Neuordnung der Aktionärsstruktur
Rosenfeld zufolge arrangierte Schaeffler ein „umfangreiches Finanzierungspaket“, um den Erwerb zu stemmen. Das schließe eine Brückenfinanzierung ein. Die Großbanken Bank of America, BNP Paribas und Citigroup sicherten die Finanzierung vollständig ab. Laut Rosenfeld ist in einem Jahr ein sinkender Schuldenstand zu erwarten. 2025 soll der Verschuldungsgrad nach der Transaktion unter das 1,5-Fache des Ergebnisses vor Zinsen, Steuern und Abschreibungen fallen. Zum Vergleich: Bei Netto-Finanzschulden von 3,2 Mrd. Euro lag der Verschuldungsgrad Ende Juni bei 1,5. Schaeffler will die Übernahme rasch bewerkstelligen. Der CEO rechnet mit dem Angebot von Mitte November bis Mitte Dezember, im vierten Quartal 2024 soll dann die Verschmelzung vollzogen werden. Eine Mindestannahmeschwelle für das Gebot ist nicht vorgesehen. Das Übernahmeangebot soll aber der erste Schritt auf dem Weg zu einer Fusion sein. Nach Durchführung des Erwerbsangebots plant Schaeffler, Vitesco rechtlich auf Schaeffler zu verschmelzen. Ein Beherrschungs- oder Gewinnabführungsvertrag ist demnach nicht geplant.
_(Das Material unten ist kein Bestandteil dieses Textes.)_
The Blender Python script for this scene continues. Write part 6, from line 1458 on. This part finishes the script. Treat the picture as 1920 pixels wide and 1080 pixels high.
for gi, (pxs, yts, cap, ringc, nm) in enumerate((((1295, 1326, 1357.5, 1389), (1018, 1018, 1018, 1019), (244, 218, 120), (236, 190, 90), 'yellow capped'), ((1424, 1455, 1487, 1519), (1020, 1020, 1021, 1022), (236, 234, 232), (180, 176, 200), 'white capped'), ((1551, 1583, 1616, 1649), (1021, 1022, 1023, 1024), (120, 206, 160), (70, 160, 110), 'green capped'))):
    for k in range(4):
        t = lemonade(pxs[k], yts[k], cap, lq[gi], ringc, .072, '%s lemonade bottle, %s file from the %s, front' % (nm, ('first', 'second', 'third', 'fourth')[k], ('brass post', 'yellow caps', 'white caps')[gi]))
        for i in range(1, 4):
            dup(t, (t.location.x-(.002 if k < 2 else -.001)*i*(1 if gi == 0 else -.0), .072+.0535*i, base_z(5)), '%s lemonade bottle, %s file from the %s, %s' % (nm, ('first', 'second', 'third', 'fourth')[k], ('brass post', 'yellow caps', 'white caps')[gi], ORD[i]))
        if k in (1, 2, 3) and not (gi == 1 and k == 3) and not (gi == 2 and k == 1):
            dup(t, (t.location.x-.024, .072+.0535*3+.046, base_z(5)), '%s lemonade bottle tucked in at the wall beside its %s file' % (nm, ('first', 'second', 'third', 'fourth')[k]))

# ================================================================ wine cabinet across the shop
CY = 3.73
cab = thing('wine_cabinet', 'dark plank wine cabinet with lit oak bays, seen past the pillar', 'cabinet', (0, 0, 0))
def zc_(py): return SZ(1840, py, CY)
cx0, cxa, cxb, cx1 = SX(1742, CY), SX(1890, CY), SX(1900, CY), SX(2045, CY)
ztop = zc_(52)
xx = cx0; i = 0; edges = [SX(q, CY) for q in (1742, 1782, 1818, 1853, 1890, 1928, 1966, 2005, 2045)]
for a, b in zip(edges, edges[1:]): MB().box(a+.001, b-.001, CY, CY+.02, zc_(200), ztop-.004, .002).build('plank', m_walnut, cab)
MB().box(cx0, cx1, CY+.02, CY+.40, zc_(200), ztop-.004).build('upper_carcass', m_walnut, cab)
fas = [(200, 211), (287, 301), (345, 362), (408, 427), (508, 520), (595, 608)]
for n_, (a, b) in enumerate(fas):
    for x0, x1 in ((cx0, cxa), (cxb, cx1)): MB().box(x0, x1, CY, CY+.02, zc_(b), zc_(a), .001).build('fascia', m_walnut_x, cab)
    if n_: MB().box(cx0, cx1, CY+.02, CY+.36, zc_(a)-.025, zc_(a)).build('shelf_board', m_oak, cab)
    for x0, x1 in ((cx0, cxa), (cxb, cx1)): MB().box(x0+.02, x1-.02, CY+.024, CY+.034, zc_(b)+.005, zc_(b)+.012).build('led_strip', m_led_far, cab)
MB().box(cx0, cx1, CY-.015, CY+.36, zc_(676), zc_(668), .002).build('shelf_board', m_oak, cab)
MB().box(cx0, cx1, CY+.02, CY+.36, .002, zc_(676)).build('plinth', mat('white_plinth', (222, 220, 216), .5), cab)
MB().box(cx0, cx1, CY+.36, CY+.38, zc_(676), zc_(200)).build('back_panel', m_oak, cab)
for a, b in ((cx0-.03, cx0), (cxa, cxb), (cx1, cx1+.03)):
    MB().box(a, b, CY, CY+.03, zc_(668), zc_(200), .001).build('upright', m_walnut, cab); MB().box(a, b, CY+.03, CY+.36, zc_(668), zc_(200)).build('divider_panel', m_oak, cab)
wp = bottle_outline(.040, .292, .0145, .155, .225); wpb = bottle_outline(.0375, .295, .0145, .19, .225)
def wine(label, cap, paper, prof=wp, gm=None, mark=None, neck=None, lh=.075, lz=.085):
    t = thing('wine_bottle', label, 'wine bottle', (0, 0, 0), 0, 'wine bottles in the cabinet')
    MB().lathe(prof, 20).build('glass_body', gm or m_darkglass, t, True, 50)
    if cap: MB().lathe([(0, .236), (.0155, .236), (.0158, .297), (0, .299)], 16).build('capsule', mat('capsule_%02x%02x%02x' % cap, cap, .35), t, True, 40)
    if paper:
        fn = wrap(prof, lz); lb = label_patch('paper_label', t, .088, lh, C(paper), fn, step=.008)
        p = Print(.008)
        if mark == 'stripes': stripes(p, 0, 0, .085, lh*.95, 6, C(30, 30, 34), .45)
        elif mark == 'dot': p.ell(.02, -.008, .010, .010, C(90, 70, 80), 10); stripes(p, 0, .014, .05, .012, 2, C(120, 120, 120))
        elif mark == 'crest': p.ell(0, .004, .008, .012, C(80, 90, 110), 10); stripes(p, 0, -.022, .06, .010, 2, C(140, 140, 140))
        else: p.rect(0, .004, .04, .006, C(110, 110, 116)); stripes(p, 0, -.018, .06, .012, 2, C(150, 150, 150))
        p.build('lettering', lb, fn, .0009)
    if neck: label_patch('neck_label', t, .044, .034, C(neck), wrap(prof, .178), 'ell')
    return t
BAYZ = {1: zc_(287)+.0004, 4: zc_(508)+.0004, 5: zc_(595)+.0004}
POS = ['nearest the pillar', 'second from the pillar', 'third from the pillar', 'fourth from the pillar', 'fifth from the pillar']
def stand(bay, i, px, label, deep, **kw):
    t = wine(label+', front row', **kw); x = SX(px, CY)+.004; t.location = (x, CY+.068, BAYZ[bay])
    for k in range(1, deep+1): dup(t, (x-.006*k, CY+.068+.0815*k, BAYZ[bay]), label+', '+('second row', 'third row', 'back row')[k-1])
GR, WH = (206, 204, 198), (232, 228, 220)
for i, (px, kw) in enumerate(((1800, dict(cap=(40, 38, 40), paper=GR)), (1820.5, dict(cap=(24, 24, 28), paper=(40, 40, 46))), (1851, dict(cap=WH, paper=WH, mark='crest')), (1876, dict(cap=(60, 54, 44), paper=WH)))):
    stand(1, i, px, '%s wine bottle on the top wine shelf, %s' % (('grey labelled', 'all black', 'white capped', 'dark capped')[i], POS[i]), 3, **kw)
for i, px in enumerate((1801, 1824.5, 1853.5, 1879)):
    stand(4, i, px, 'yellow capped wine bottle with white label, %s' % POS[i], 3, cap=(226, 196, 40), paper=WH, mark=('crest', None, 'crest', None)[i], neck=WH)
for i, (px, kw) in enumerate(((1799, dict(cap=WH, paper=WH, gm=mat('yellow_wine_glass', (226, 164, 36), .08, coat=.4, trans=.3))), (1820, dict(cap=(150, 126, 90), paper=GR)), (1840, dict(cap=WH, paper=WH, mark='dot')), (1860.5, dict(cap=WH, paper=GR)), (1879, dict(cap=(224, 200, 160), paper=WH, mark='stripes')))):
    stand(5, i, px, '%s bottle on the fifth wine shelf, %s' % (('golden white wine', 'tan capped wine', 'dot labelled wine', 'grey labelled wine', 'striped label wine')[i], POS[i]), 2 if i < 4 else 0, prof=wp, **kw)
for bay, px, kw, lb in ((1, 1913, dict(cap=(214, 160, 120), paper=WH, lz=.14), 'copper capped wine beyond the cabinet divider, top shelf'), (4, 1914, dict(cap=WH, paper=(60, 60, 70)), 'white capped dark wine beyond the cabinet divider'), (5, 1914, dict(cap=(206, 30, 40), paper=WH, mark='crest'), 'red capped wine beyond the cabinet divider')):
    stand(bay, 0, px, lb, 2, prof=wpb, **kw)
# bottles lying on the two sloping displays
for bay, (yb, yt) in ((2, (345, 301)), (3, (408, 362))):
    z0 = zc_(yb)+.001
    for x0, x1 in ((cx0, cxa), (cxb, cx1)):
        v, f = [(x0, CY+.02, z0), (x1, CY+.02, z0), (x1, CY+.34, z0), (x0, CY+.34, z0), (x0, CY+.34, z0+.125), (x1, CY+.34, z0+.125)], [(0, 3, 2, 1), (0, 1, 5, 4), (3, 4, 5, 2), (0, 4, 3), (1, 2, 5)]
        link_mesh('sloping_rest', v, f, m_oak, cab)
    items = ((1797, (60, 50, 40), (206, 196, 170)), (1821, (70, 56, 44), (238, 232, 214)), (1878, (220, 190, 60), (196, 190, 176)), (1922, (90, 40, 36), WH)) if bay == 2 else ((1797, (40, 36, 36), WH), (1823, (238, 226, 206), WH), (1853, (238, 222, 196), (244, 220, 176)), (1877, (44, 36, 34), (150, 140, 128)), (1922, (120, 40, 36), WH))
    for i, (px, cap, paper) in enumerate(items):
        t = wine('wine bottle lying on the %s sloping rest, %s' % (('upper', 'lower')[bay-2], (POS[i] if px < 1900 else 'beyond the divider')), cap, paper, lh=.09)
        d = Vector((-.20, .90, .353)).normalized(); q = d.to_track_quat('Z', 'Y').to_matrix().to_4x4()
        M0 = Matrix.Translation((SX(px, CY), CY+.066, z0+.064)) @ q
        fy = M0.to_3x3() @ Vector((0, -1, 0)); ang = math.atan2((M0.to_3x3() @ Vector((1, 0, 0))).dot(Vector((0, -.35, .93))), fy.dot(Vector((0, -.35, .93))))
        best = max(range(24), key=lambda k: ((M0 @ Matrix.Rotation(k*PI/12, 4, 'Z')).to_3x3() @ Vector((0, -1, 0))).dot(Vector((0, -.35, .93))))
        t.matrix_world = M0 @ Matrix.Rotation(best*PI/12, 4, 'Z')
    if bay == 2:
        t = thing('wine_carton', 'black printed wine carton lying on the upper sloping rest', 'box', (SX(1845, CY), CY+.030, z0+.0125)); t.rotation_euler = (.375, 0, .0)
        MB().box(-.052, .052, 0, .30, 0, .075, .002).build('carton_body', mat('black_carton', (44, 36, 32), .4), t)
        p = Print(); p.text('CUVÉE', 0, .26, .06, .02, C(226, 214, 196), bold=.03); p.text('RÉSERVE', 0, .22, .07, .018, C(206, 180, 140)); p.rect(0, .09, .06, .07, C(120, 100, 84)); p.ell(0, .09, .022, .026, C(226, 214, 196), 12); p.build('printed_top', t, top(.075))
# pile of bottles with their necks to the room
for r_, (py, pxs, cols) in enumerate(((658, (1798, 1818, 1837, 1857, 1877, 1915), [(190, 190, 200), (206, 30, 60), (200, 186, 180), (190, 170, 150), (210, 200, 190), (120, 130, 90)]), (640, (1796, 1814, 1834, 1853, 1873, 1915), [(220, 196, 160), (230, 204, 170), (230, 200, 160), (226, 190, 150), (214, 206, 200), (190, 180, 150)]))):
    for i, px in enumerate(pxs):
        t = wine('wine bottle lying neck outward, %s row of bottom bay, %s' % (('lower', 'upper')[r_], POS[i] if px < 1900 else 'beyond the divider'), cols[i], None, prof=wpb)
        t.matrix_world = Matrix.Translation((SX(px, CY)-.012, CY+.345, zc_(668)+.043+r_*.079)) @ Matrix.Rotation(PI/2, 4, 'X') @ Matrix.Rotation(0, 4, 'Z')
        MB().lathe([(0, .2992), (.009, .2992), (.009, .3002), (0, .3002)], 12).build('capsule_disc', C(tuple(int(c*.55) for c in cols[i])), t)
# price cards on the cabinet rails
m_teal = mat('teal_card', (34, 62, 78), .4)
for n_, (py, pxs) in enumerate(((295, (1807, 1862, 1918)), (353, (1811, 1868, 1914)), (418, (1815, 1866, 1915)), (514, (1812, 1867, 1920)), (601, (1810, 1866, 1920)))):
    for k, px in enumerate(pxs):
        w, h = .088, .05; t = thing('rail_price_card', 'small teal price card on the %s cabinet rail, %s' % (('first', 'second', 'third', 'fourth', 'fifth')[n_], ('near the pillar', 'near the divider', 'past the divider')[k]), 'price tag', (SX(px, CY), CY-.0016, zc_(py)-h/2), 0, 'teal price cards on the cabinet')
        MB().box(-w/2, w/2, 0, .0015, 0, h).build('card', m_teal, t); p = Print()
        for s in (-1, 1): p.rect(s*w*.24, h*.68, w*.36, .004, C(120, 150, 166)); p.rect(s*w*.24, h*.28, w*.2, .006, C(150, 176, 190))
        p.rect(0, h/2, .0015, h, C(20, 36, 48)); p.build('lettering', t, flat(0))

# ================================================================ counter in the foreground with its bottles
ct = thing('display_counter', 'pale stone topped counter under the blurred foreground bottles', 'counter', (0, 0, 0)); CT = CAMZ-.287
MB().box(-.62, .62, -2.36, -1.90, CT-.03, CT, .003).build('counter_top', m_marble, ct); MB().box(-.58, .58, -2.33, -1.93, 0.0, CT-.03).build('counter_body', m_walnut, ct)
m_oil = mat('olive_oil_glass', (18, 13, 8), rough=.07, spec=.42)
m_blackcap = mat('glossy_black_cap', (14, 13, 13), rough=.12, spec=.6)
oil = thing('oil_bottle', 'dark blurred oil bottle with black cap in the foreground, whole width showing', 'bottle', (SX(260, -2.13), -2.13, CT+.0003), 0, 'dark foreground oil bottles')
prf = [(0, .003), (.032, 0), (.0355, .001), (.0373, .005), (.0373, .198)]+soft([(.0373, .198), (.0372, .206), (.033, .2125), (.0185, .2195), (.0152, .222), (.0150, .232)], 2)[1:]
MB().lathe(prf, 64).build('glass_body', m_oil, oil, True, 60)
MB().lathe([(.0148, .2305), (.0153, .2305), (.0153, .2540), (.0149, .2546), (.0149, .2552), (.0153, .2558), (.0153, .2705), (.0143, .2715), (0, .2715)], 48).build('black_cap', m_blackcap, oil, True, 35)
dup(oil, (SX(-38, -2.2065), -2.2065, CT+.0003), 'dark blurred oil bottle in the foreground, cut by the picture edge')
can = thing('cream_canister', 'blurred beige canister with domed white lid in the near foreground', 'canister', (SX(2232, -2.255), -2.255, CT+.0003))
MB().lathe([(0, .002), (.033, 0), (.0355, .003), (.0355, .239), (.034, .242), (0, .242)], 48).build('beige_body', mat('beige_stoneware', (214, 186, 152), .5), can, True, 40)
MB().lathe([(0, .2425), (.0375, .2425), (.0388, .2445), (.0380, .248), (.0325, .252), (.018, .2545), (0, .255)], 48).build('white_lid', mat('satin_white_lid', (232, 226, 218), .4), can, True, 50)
Schaeffler will zudem im Zusammenhang mit der angestrebten Fusion seine Vorzugsaktien im Verhältnis eins zu eins in Stammpapiere mit Stimmrecht umwandeln. Die Aktionäre müssen dem in einer außerordentlichen Hauptversammlung zustimmen. Bisher hält die Familie die Stammpapiere des Wälzlagerherstellers komplett, von den stimmrechtslosen Vorzügen befinden sich drei Viertel im Streubesitz.
Die Übernahme erfordere keine Zustimmung von Kartellbehörden, weder in der EU noch in Ländern außerhalb der Gemeinschaft. Schaeffler begründet das mit den Beteiligungen der Familienholding, darunter auch an Vitesco.